Dialectical-materialism suggests that human knowledge can in no way be abstracted from practice if there is an understanding that the material basis of a reality is constantly changing. Undoubtedly, one’s impressions of society are intricately linked to society itself. Analysis and abstraction are interwoven and that must be taken into context. Lived experience, however*,* is flawed because non-materialist attitudes have formed opinions based on first hand accounts around issues, like patriarchy and racism, but not from the point of view of global movement. Moreover, a rejection of scientific approaches, rigorous analytic tools, and abandonment of returning to the source (i.e. traditional methods) has bore outright anti-materialist sentiment.

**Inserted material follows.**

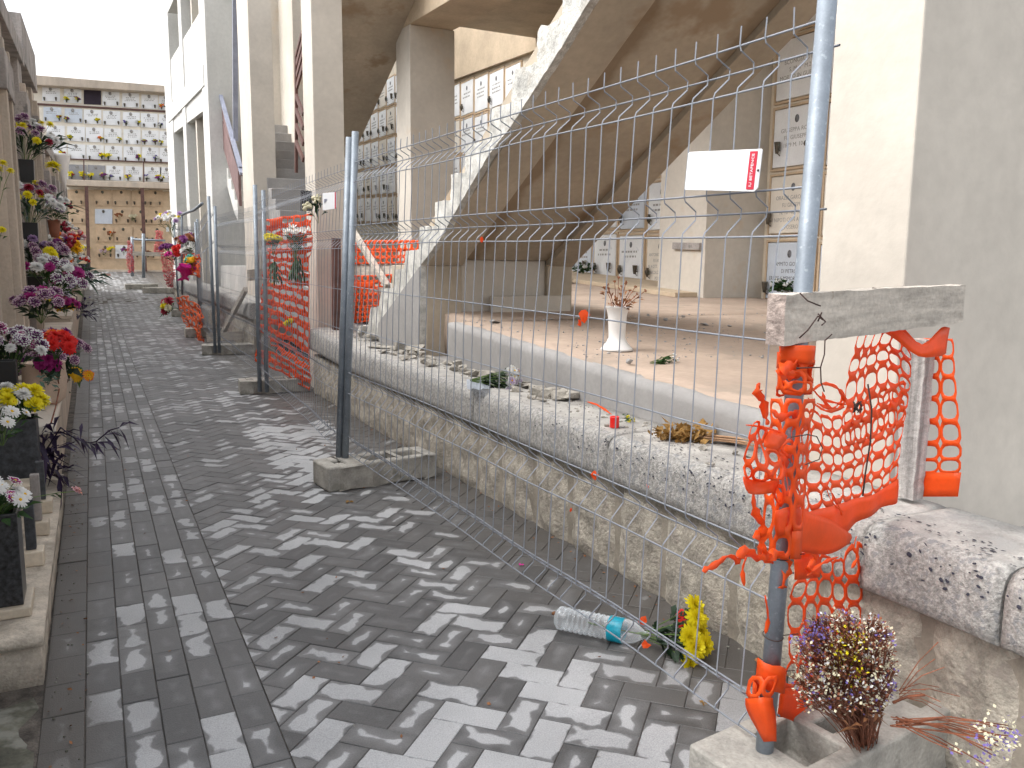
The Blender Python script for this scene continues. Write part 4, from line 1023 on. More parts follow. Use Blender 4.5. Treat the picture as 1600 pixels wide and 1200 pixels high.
# candle scrap
# ---- net with the flowers
t=thing('orange_net','sagging orange net beside the pillar, hung with a yellow and a white bunch','barrier net',(1.7,8.3,.2),'orange barrier nets')
q=[[(404,344),(440,342),(487,334)],[(412,400),(448,400),(486,398)],[(400,455),(445,462),(485,468)],[(403,515),(446,535),(484,548)],[(400,560),(440,585),(486,612)]]
def nd(x,y): return PX(x,y,1.52+.42*(x-404)/83.)
q=[[(416,343),(450,338),(487,334)],[(414,400),(448,402),(485,402)],[(408,450),(446,456),(484,468)],[(404,510),(444,528),(484,552)],[(400,566),(440,582),(485,611)]]
b=net([[nd(*p) for p in r] for r in q],8,19,.45,.24,jit=.03,seed=4,miss=((0,16),(1,16),(2,16),(0,15),(1,15)),n=8,solid=((1,0),(2,0)))
b.obj('net_sheet','orange_net',t,solid=.003)
t=thing('orange_net','orange net and brace tied behind the paired posts, above the broken steps','barrier net',(2.6,8,1),'orange barrier nets')
X=2.42
b=net([[PX(x,y,X) for x in (548,600,654)] for y in (375,392)],11,1,.36,.3,seed=1,n=8)
net([[PX(548,392,X),PX(600,392,X),PX(634,390,X)],[PX(548,413,X),PX(600,412,X),PX(632,411,X)]],9,2,.36,.3,seed=1,b=b,n=8)
net([[PX(548,430,X),PX(580,430,X),PX(613,428,X)],[PX(548,450,X),PX(580,450,X),PX(610,448,X)]],7,2,.36,.3,seed=1,b=b,n=8,solid=((0,1),(1,1),(2,1),(3,1)))
net([[PX(548,450,X),PX(570,450,X),PX(592,450,X)],[PX(548,480,X),PX(570,480,X),PX(592,478,X)]],5,3,.36,.3,seed=1,b=b,n=8)
net([[PX(548,480,X),PX(563,480,X),PX(579,480,X)],[PX(548,505,X),PX(563,504,X),PX(577,502,X)]],4,3,.36,.3,seed=1,b=b,n=8)
b.obj('net_sheet','orange_net',t,solid=.003)
b=B(); b.beam(PX(552,362,2.38),PX(606,448,2.38),.05,.05); b.obj('brace','old_wood',t)
b=B(); b.beam(PX(548,422,2.45),PX(634,418,2.45),.03,.12); b.obj('rail_board','old_wood',t)
# ---- sagging net by the hanging bouquets, and the pink ones far off
t=thing('orange_net','faded orange net sagging to the ground below the hanging bouquets','barrier net',(1.5,13,.2),'orange barrier nets')
def n3(x,y): return PX(x,y,1.42+.08*(x-275)/45)
b=net([[n3(*p) for p in r] for r in ([(276,468),(288,462),(300,470),(319,494)],[(282,488),(295,490),(306,498),(318,510)],[(288,505),(300,512),(308,520),(316,530)],[(296,520),(304,530),(310,538),(314,540)])],8,10,.34,.3,jit=.06,seed=9,n=8)
b.obj('net_sheet','orange_faded',t,solid=.004); b=B()
net([[PX(*p,1.5) for p in r] for r in ([(284,398),(298,396),(312,400)],[(284,430),(298,432),(314,432)])],6,8,.34,.3,jit=.06,seed=9,b=b,n=8)
b.obj('net_sheet','orange_faded',t,solid=.004)
t=thing('pink_net','sun-bleached pink net hanging from the far barrier post','barrier net',(1.3,27,.5))
def n4(x,y): return PY(x,y,26.8)
b=net([[n4(*p) for p in r] for r in ([(199,378),(202,376),(206,380)],[(198,405),(203,402),(209,408)],[(200,426),(206,425),(210,427)])],6,24,.3,.26,jit=.06,seed=9,n=6,b=None)
b.obj('net_sheet','pink_net',t,solid=.006)
t=thing('pink_net','wide ragged pink net draped right of the far barrier, before the end wall','barrier net',(2.3,26.5,.5))
b=net([[n4(*p) for p in r] for r in ([(243,362),(248,360),(253,364)],[(242,385),(249,384),(256,386)],[(240,396),(250,398),(258,396)])],7,22,.3,.26,jit=.08,seed=9,n=6)
b.obj('net_sheet','pink_net',t,solid=.006); b=B()
net([[PY(*p,24) for p in r] for r in ([(250,396),(258,394),(272,398)],[(256,430),(264,428),(274,432)],[(262,446),(268,448),(276,450)])],9,26,.3,.26,jit=.08,seed=19,n=6,b=b,tear=.15)
b.obj('net_sheet','pink_net',t,solid=.006)
# ================================================================= BOARD, POST, WIRES, SIGNS
A=PD(1212,499,1.80); Bq=PD(1494,474,2.42)
ax=(Bq-A); L=ax.length; ax.normalize(); uz=Vector((0,0,1)); uz=(uz-ax*ax.dot(uz)).normalized(); uy=ax.cross(uz)
def board(name,A,ax,uz,uy,L,h,th,m,m2,label,cat,amp=.002):
    bb=B(); n=40; m_=6; idx={}
    for i in range(n+1):
        for k,(dy,dz) in enumerate([(-1,-1),(-1,-.33),(-1,.33),(-1,1),(1,1),(1,.33),(1,-.33),(1,-1)]):
            p=A+ax*(L*i/n)+uz*(dz*h/2)+uy*(dy*th/2)
            q=noise.noise_vector(Vector((i*.35,k*1.7,h*40)))*amp+noise.noise_vector(p*60)*amp*.6
            if abs(dz)==1: q=q*1.6-uz*dz*.001
            bb.v.append(tuple(p+q))
    for i in range(n):
        for k in range(8): q=i*8; k2=(k+1)%8; bb.f.append([q+k,q+k2,q+8+k2,q+8+k]); bb.mi.append(0); bb.sm.append(False)
    bb.f.append(list(range(7,-1,-1))); bb.f.append([n*8+k for k in range(8)]); bb.mi+=[1,1]; bb.sm+=[False,False]
    o=bb.obj(name,[m,m2]); recenter(o); return tag(o,label,cat)
board('wooden_board',A,ax,uz,uy,L,.112,.045,'old_wood','end_grain','weathered grey plank wired across the near post, reaching the pillar','board')
A=PX(1418,786,2.235); A.z=.622; Bq=PX(1440,530,2.235); ax=(Bq-A); L=ax.length; ax.normalize(); uz=Vector((0,1,0)); uz=(uz-ax*ax.dot(uz)).normalized(); uy=ax.cross(uz)
board('wooden_post',A,ax,uz,uy,L,.070,.045,'post_wood','end_grain','whitewashed upright wooden post standing on the wall cap by the pillar','post')
def wires(name,label,lines,r=.0016):
    b=B()
    for pts in lines:
        P=[PD(*p) for p in pts]; b.tube(P,r,5)
    o=b.obj(name,'rust_wire'); recenter(o); return tag(o,label,'wire','binding wires')
wires('binding_wire','dark wire looped round the near post and the plank',[[(1250,458,1.70),(1262,470,1.685),(1282,478,1.70)],[(1249,528,1.71),(1262,516,1.69),(1278,494,1.70),(1286,500,1.71)],[(1278,490,1.70),(1290,503,1.70),(1284,508,1.69)],[(1284,488,1.69),(1278,502,1.70)]])
wires('binding_wire','bent wire hooked below the plank down to the netting',[[(1300,522,1.83),(1289,532,1.83),(1288,554,1.83),(1282,574,1.82),(1245,575,1.69)],[(1282,574,1.82),(1283,598,1.83),(1288,612,1.83)]])
wires('binding_wire','long black wire hanging from the plank through the net',[[(1363,450,2.08),(1373,452,2.07),(1372,480,2.07),(1364,520,2.07)],[(1356,600,2.06),(1362,640,2.06),(1360,690,2.07),(1352,740,2.07),(1348,775,2.07)]],.0022)
wires('binding_wire','tangle of rusty wire twisted in the middle of the net',[[(1340+7*math.sin(k*1.3),636+9*math.cos(k*1.9),2.02+.01*math.sin(k)) for k in range(26)]],.0014)
wires('binding_wire','square loop of wire tied right of the near post at net height',[[(1236,683,1.76),(1262,679,1.78),(1276,682,1.79),(1285,700,1.8),(1280,718,1.8),(1258,726,1.78)]],.0013)
for k,(y0,lb_) in enumerate(((868,'thin wire tied round the near post just under the torn net'),(993,'thin wire ring tied round the near post above the bouquet'),(1050,'lowest wire tie round the near post'))):
    b=B(); c=poleP(y0); b.tube([c+Vector((math.cos(a)*.0235,math.sin(a)*.0235,.004*math.sin(a))) for a in [i*2*PI/14 for i in range(15)]],.0014,5); b.tube([c+rt*.022,c+rt*.06+up*.004],.0012,4)
    o=b.obj('binding_wire','rust_wire'); recenter(o); tag(o,lb_,'wire','binding wires')
# white sign on the near panel
def signboard(corners,label,txt=True):
    t=thing('fence_sign',label,'sign',corners[0])
    tl,tr,br,bl=[Vector(c) for c in corners]; n_=(tr-tl).cross(bl-tl).normalized()
    if n_.dot(C0-tl)<0: n_=-n_
    wv=tr-tl; hv=bl-tl; c=.07; pts=[tl+wv*.02,tr-wv*.01,tr+hv*.03,br-hv*.10-(br-tr).normalized()*0,br-wv*.04,bl+wv*.01,bl-hv*.03,tl+hv*.03]
    b=B(); b.prism(pts,n_*-.003); b.obj('panel','sign_white',t,.0008)
    return t,tl,tr,br,bl,n_
t,tl,tr,br,bl,n_=signboard([onfence(1081,238,-.012),onfence(1197,233,-.012),onfence(1189,300,-.012),onfence(1075,297,-.012)],'blank white plastic sign with a red brand strip at its right, on the near fence')
wv=(tr-tl); hv=(bl-tl)
def sq(u0,u1,v0,v1,off): 
    f=lambda u,v:(tl.lerp(tr,u)).lerp(bl.lerp(br,u),v)+n_*off
    return [f(u0,v1),f(u1,v1),f(u1,v0),f(u0,v0)]
b=B(); b.prism(sq(.86,.955,.05,.95,.0006),n_*.0008); b.obj('red_strip','sign_red',t)
c_=(tl.lerp(tr,.91)).lerp(bl.lerp(br,.91),.5)+n_*.0018; X_=-hv.normalized(); Y_v=-wv.normalized()   # text reads upward
Z_=X_.cross(Y_v).normalized()
if Z_.dot(n_)<0: Y_v=-Y_v; Z_=X_.cross(Y_v).normalized()
mt=Matrix(((X_.x,Y_v.x,Z_.x,c_.x+Y_v.x*.0062),(X_.y,Y_v.y,Z_.y,c_.y+Y_v.y*.0062),(X_.z,Y_v.z,Z_.z,c_.z+Y_v.z*.0062),(0,0,0,1)))
text_obj('IU BETAFENCE',.0118,'sign_white',t,mt,.0004,'lettering',1.0)
tx=bpy.data.objects.get('lettering')
b=B(); b.lathe([(.003,0),(.003,.002)],(tr.lerp(br,.5))-wv.normalized()*.004,n_,8); b.obj('rivet','rust_wire',t)
X=1.33
t,tl,tr,br,bl,n_=signboard([PX(504,302,X),PX(525,300,X),PX(525,326,X),PX(504,329,X)],'small square pale sign on the second fence panel, before the pillar')
b=B(); b.prism([tl.lerp(tr,.93),tl.lerp(tr,.99),bl.lerp(br,.99),bl.lerp(br,.93)],n_*.002); b.obj('red_strip','sign_red',t)
b=B(); c=(tl+br)/2; b.add([tl.lerp(bl,.35).lerp(tr.lerp(br,.35),.15)+n_*.003,tl.lerp(bl,.35).lerp(tr.lerp(br,.35),.4)+n_*.003,tl.lerp(bl,.6).lerp(tr.lerp(br,.6),.15)+n_*.003],[(0,1,2)]); b.obj('arrow_mark','blue_steel',t)
b=B(); b.box(-.03,.03,-.002,.002,0,.1); o=b.obj('white_tag','sign_white'); o.location=PX(262,362,1.6); tag(o,'small white tag fixed on the far thin fence post','tag')
b=B(); b.beam(PX(388,430,1.62),PX(422,428,1.9),.04,.13); o=b.obj('wooden_board','old_wood'); recenter(o); tag(o,'grey board running from the third post behind the flowered orange net','board')
b=B(); b.beam(PX(384,452,1.9),PX(347,522,1.75),.05,.07); o=b.obj('wooden_prop','old_wood'); recenter(o); tag(o,'leaning wooden prop against the wall cap behind the second fence foot','prop')
b=B(); b.beam(PX(324,528,1.5),PX(384,523,2.0),.04,.12); o=b.obj('wooden_board','old_wood'); recenter(o); tag(o,'brown board lying on edge behind the third concrete foot','board')
b=B(); b.tube([PX(316,318,1.5),PX(304,328,1.47),PX(290,333,1.46),PX(284,336,1.45)],.022,8); o=b.obj('bent_pipe','galvanised'); recenter(o); tag(o,'bent grey rail sloping down from the post above the hanging bouquets','pipe')
b=B(); b.tube([PX(284,335,1.45),PX(285,460,1.45)],.02,8); o=b.obj('short_post','galvanised'); recenter(o); tag(o,'short grey tube upright among the hanging bouquets','post')
b=B(); p=PX(525,372,2.03); q=PX(526,515,2.03); b.beam(p,q,.07,.07,(0,1,0)); o=b.obj('steel_post','brown_steel'); recenter(o); tag(o,'short dark brown steel post beside the pillar behind the paired posts','post')
b=B(); p=PX(482,298,2.02); q=PX(482,330,2.02); b.beam(p,q,.16,.02,(0,1,0)); o=b.obj('wall_plate','slate'); recenter(o); tag(o,'dark lettered plate fixed on the pillar above the orange net','plate')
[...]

At best, lived experiences can serve as anecdotal impressions of what it’s like to be a member of an oppressed group, but they are not inherently true, ethical, moral or correct simply because they come from a member of a colonized/oppressed group. Furthermore there are outright reactionary lived experiences being pushed forward serving as anecdotes.
The commonly retorted, “Listen to the people of [insert group]” statement is void of analyzing the class character of the people and voices being elevated. This places emphasis on individuals and not what is actually occurring, because the lens to view it through is blurred by varying interests. This is the exact issue with relying on lived experience as an analytical tool.
Material analysis should correctly apply dialectical materialism to a particular problem. One thing “the left” can agree on is a changed society, but that change can not come without knowing how society functions. That requires an observation and analysis of class, national, ethnic and cultural characteristics of a society, not an emotional appeal with no material basis. That requires a scientific analysis that is far removed from an individual point of view that evades the fact that ‘experience’ cannot adequately describe the material structures that dominate our lives. Society isn’t a collection of individual experiences informed by nothing. Experiences are foundational, but they are not pure. Outside factors always mediate the lived experience. The best way to begin to understand this is an emphasis on fundamental political education that emphasizes the material basis of a reality in constant change.